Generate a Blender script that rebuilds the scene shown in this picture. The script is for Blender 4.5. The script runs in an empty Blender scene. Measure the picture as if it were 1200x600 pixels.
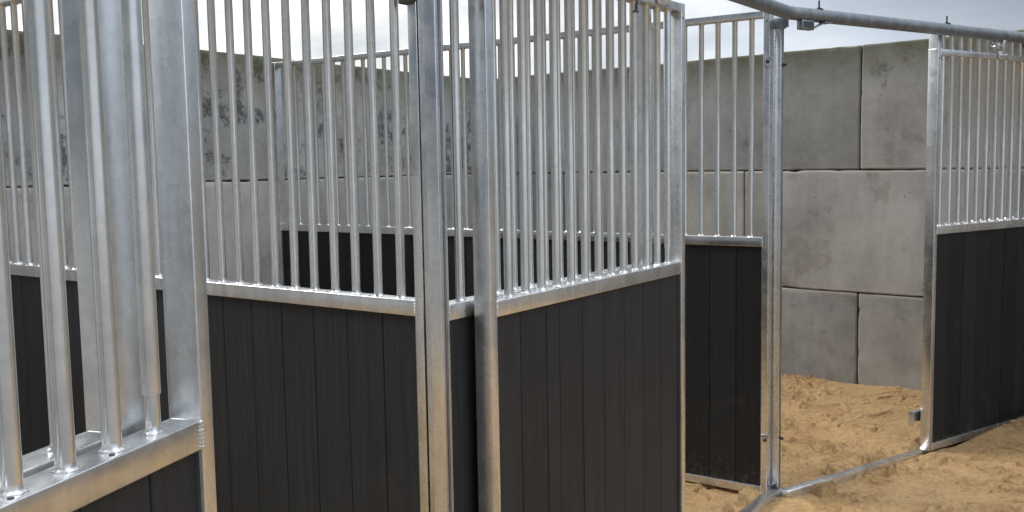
import bpy, bmesh, math, random
from mathutils import Vector, Matrix, noise
R = math.radians
random.seed(7)
scn = bpy.context.scene
COL = scn.collection

# ------------------------------------------------------------------ camera
cam_data = bpy.data.cameras.new('camera')
cam = bpy.data.objects.new('camera', cam_data); COL.objects.link(cam)
cam_data.sensor_width = 36.0
cam_data.lens = 36.0 * 1152.74 / 1200.0
cam_data.clip_start = 0.02; cam_data.clip_end = 2000
PITCH, ROLL, EYE = R(5.2993), R(0.9895), 1.55
fw = Vector((0, math.cos(PITCH), -math.sin(PITCH)))
up0 = Vector((0, math.sin(PITCH), math.cos(PITCH)))
r0 = Vector((1, 0, 0))
rt = r0 * math.cos(ROLL) - up0 * math.sin(ROLL)
upv = r0 * math.sin(ROLL) + up0 * math.cos(ROLL)
cam.matrix_world = Matrix(((rt.x, upv.x, -fw.x, 0), (rt.y, upv.y, -fw.y, 0), (rt.z, upv.z, -fw.z, EYE), (0, 0, 0, 1)))
scn.camera = cam

# ------------------------------------------------------------------ light
SUN_AZ, SUN_EL = R(-70), R(42)          # azimuth clockwise from +Y
w = bpy.data.worlds.new('World'); scn.world = w; w.use_nodes = True
nt = w.node_tree; nt.nodes.clear()
def N(t, typ, **kw):
    n = t.nodes.new(typ)
    for k, v in kw.items(): setattr(n, k, v)
    return n
def ramp(t, stops, interp='LINEAR'):
    n = t.nodes.new('ShaderNodeValToRGB'); cr = n.color_ramp; cr.interpolation = interp
    while len(cr.elements) > 1: cr.elements.remove(cr.elements[-1])
    cr.elements[0].position = stops[0][0]; cr.elements[0].color = stops[0][1]
    for p, c in stops[1:]:
        e = cr.elements.new(p); e.color = c
    return n
def g(v): return (v, v, v, 1)
out = N(nt, 'ShaderNodeOutputWorld'); bg = N(nt, 'ShaderNodeBackground'); bg.inputs['Strength'].default_value = 0.1
sky = N(nt, 'ShaderNodeTexSky', sky_type='NISHITA'); sky.sun_disc = False
sky.sun_elevation = SUN_EL; sky.sun_rotation = SUN_AZ
tc = N(nt, 'ShaderNodeTexCoord')
mp = N(nt, 'ShaderNodeMapping'); mp.inputs['Scale'].default_value = (1, 1, 2.6)
nt.links.new(tc.outputs['Generated'], mp.inputs['Vector'])
cn = N(nt, 'ShaderNodeTexNoise'); cn.inputs['Scale'].default_value = 4.2; cn.inputs['Detail'].default_value = 7; cn.inputs['Roughness'].default_value = 0.55
cn.inputs['Distortion'].default_value = 0.3
nt.links.new(mp.outputs[0], cn.inputs['Vector'])
# the bright part of the cloud deck lies round the hidden sun, ahead-left
dt = N(nt, 'ShaderNodeVectorMath', operation='DOT_PRODUCT')
dt.inputs[1].default_value = Vector((-0.50, 0.80, 0.33)).normalized()
nt.links.new(tc.outputs['Generated'], dt.inputs[0])
sm = N(nt, 'ShaderNodeMapRange'); sm.inputs['From Min'].default_value = 0.2; sm.inputs['From Max'].default_value = 1.0; sm.inputs['To Max'].default_value = 0.85
nt.links.new(dt.outputs['Value'], sm.inputs['Value'])
ad = N(nt, 'ShaderNodeMath', operation='MULTIPLY_ADD'); ad.inputs[1].default_value = 0.34
nt.links.new(cn.outputs['Fac'], ad.inputs[0]); nt.links.new(sm.outputs[0], ad.inputs[2])
cr = ramp(nt, [(0.0, g(0)), (0.64, g(0.0)), (0.76, g(0.45)), (0.90, g(1.0))])
# an overcast deck is dimmer towards the horizon and brighter overhead
sz = N(nt, 'ShaderNodeSeparateXYZ'); nt.links.new(tc.outputs['Generated'], sz.inputs[0])
el = ramp(nt, [(0.0, (4.3, 4.5, 4.9, 1)), (0.18, (3.2, 3.6, 4.25, 1)), (0.45, (10.0, 10.4, 11.2, 1)), (1.0, (15.5, 15.8, 16.4, 1))])
nt.links.new(sz.outputs['Z'], el.inputs['Fac'])
# dark patch added to the sky behind-left to darken reflections in steel
dk = N(nt, 'ShaderNodeVectorMath', operation='DOT_PRODUCT'); dk.inputs[1].default_value = Vector((-0.80, -0.55, 0.36)).normalized()
nt.links.new(tc.outputs['Generated'], dk.inputs[0])
dn = N(nt, 'ShaderNodeMath', operation='MULTIPLY_ADD'); dn.inputs[1].default_value = 0.25; nt.links.new(cn.outputs['Fac'], dn.inputs[0]); nt.links.new(dk.outputs['Value'], dn.inputs[2])
dr = ramp(nt, [(0.50, g(1.0)), (0.86, g(0.10))]); nt.links.new(dn.outputs[0], dr.inputs['Fac'])
dk2 = N(nt, 'ShaderNodeVectorMath', operation='DOT_PRODUCT'); dk2.inputs[1].default_value = Vector((0.88, 0.42, 0.34)).normalized()  # second dark patch added to the sky, ahead-right, for darker steel reflections
nt.links.new(tc.outputs['Generated'], dk2.inputs[0])
dn2 = N(nt, 'ShaderNodeMath', operation='MULTIPLY_ADD'); dn2.inputs[1].default_value = 0.25; nt.links.new(cn.outputs['Fac'], dn2.inputs[0]); nt.links.new(dk2.outputs['Value'], dn2.inputs[2])
dr3 = ramp(nt, [(0.80, g(1.0)), (1.0, g(0.36))]); nt.links.new(dn2.outputs[0], dr3.inputs['Fac'])
d3 = N(nt, 'ShaderNodeMix', data_type='RGBA'); d3.blend_type = 'MULTIPLY'; d3.inputs['Factor'].default_value = 1.0
nt.links.new(dr.outputs[0], d3.inputs['A']); nt.links.new(dr3.outputs[0], d3.inputs['B'])
hz = ramp(nt, [(0.0, g(0.8)), (0.07, g(0.0))]); nt.links.new(sz.outputs['Z'], hz.inputs['Fac'])
dm = N(nt, 'ShaderNodeMix', data_type='RGBA'); dm.inputs['B'].default_value = g(1.15)
nt.links.new(hz.outputs[0], dm.inputs['Factor']); nt.links.new(d3.outputs['Result'], dm.inputs['A'])
nv = N(nt, 'ShaderNodeMapRange'); nv.inputs['From Min'].default_value = 0.3; nv.inputs['From Max'].default_value = 0.7
nv.inputs['To Min'].default_value = 0.58; nv.inputs['To Max'].default_value = 1.48; nt.links.new(cn.outputs['Fac'], nv.inputs['Value'])
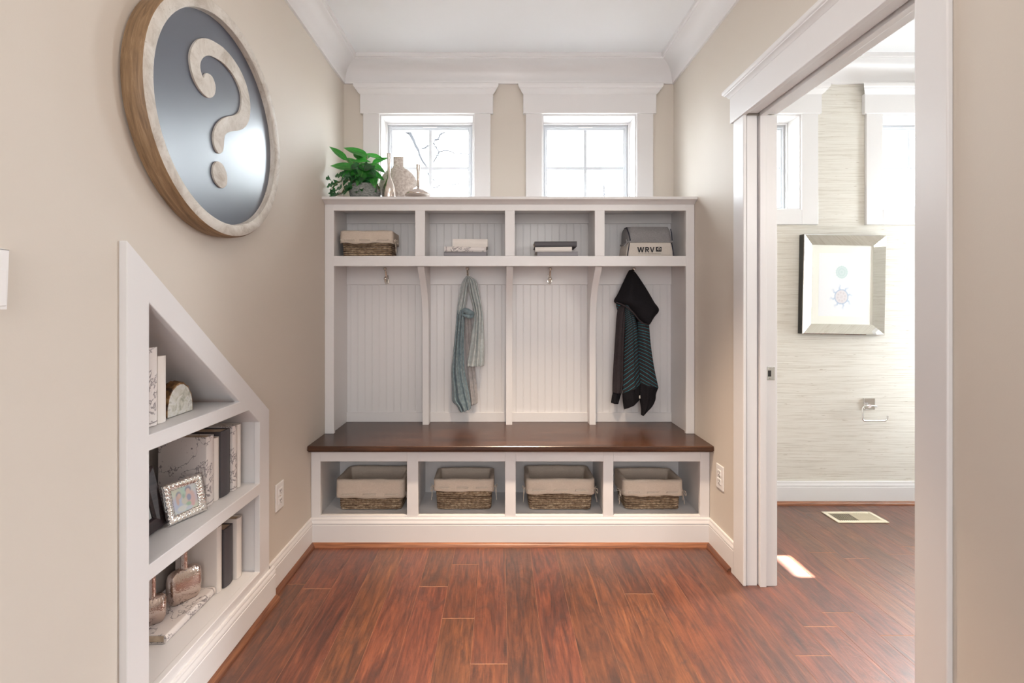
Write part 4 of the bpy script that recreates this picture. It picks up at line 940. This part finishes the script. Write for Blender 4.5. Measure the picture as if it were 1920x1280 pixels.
pic = blobs([(0.25, 0.35, 0.2, 0.4, (0.42, 0.52, 0.72)), (0.27, 0.72, 0.11, 0.16, (0.22, 0.26, 0.36)), (0.29, 0.68, 0.08, 0.12, (0.72, 0.46, 0.36)), (0.2, 0.52, 0.06, 0.2, (0.66, 0.40, 0.30)), (0.72, 0.45, 0.2, 0.35, (0.70, 0.42, 0.38)), (0.68, 0.84, 0.13, 0.13, (0.20, 0.22, 0.34)), (0.67, 0.76, 0.09, 0.12, (0.74, 0.48, 0.38)), (0.67, 0.5, 0.09, 0.14, (0.22, 0.27, 0.45)), (0.47, 0.42, 0.12, 0.16, (0.62, 0.60, 0.46)), (0.46, 0.62, 0.05, 0.1, (0.28, 0.5, 0.34)), (0.62, 0.24, 0.1, 0.09, (0.30, 0.55, 0.32)), (0.35, 0.14, 0.22, 0.12, (0.66, 0.68, 0.62)), (0.80, 0.2, 0.07, 0.12, (0.72, 0.36, 0.36)), (0.62, 0.08, 0.14, 0.08, (0.5, 0.56, 0.66))], bgp)
printed('photograph', root, pic, lambda a, b: fp(fb + (fw - 2 * fb) * a, fb + (fh - 2 * fb) * b, 0.0035), 44, 40)
# dark wooden frame, leaning back, mostly behind the bookcase stile
root = thing('dark_photo_frame', 'dark wooden photo frame beside the silver frame, half hidden by the stile', 'photo frame', (-1.055, 1.36, Z2))
B0, ex2 = Vector((-1.046, 1.258, Z2 + 0.003)), Vector((-0.10, 1, 0)).normalized(); nr2 = Vector((ex2.y, -ex2.x, 0)); ey2 = Vector((0, 0, 1)) * cos(R(13)) - nr2 * sin(R(13)); en2 = nr2 * cos(R(13)) + Vector((0, 0, 1)) * sin(R(13))
def fq(a, b, c=0): return B0 + ex2 * a + ey2 * b + en2 * c
dw, dh_, bd = 0.198, 0.185, 0.036
mb = MB()
def quadloop(i0, c): return [fq(i0, i0, c), fq(dw - i0, i0, c), fq(dw - i0, dh_ - i0, c), fq(i0, dh_ - i0, c)]
mb.loft([quadloop(0, 0), quadloop(0, 0.022), quadloop(0.006, 0.024), quadloop(bd - 0.006, 0.016), quadloop(bd, 0.010), quadloop(bd, 0.004)], cap=False); mb.build('moulding', 'darkwood', root, smooth=True, angle=20)
mb = MB(); mb.loft([quadloop(0.001, 0.0), quadloop(0.001, 0.004)]); mb.build('backing', 'bkgrey', root)
printed('photograph', root, blobs([(0.5, 0.6, 0.2, 0.25, (0.5, 0.4, 0.35)), (0.5, 0.2, 0.3, 0.3, (0.25, 0.3, 0.36))], lambda a, b: (0.35, 0.37, 0.36)), lambda a, b: fq(bd + (dw - 2 * bd) * a, bd + (dh_ - 2 * bd) * b, 0.006), 12, 12)
# hammered bottles on the lying book
ZBk = Z3 + 0.0265
def bottle(x, y, z, rz, w, h, t, neck_h, label, neck_x=0.0):
    root = thing('hammered_bottle', label, 'vase', (x, y, z), rz, 'hammered metal bottles on the lying book')
    mb = MB(); rings = []; prof = [(0.0, 0.74, 0.5), (0.006, 0.84, 0.62), (0.02, 0.97, 0.82), (h * 0.45, 1.0, 1.0), (h * 0.75, 0.98, 0.85), (h * 0.9, 0.90, 0.62), (h * 0.975, 0.66, 0.46), (h, 0.28, 0.36)]
    for zz, a, b in prof: rings.append([(px, py, zz) for px, py in rrect(w * a, t * b, min(w * a, t * b) * 0.42, 6)])
    mb.loft(rings); mb.build('body', 'hammered', root, world=False, smooth='all')
    mb = MB(); mb.lathe([(0.013, h - 0.006), (0.0105, h + 0.006), (0.0100, h + neck_h * 0.8), (0.0115, h + neck_h), (0.0085, h + neck_h), (0.0075, h)], 0, 0, 0, 24); mb.build('neck', 'hammered', root, world=False, smooth=True, angle=50)
bottle(-1.078, 1.585, ZBk, R(58), 0.105, 0.112, 0.052, 0.10, 'squarish hammered metal bottle in front of the large ivory book')
bottle(-1.100, 1.468, ZBk, R(40), 0.075, 0.088, 0.048, 0.09, 'smaller hammered metal bottle half hidden by the bookcase stile')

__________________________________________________

Instructions for the task: Hand back the exact lines from the start of the entries to the line with "COL = scn.collection", both ends kept and pictures left out.

Reply to the exercise:
Generate a Blender script that rebuilds the scene shown in this picture. The script is for Blender 4.5. The script runs in an empty Blender scene. Measure the picture as if it were 1200x600 pixels.
import bpy, bmesh, math, random
from mathutils import Vector, Matrix, noise
R = math.radians
random.seed(7)
scn = bpy.context.scene
COL = scn.collection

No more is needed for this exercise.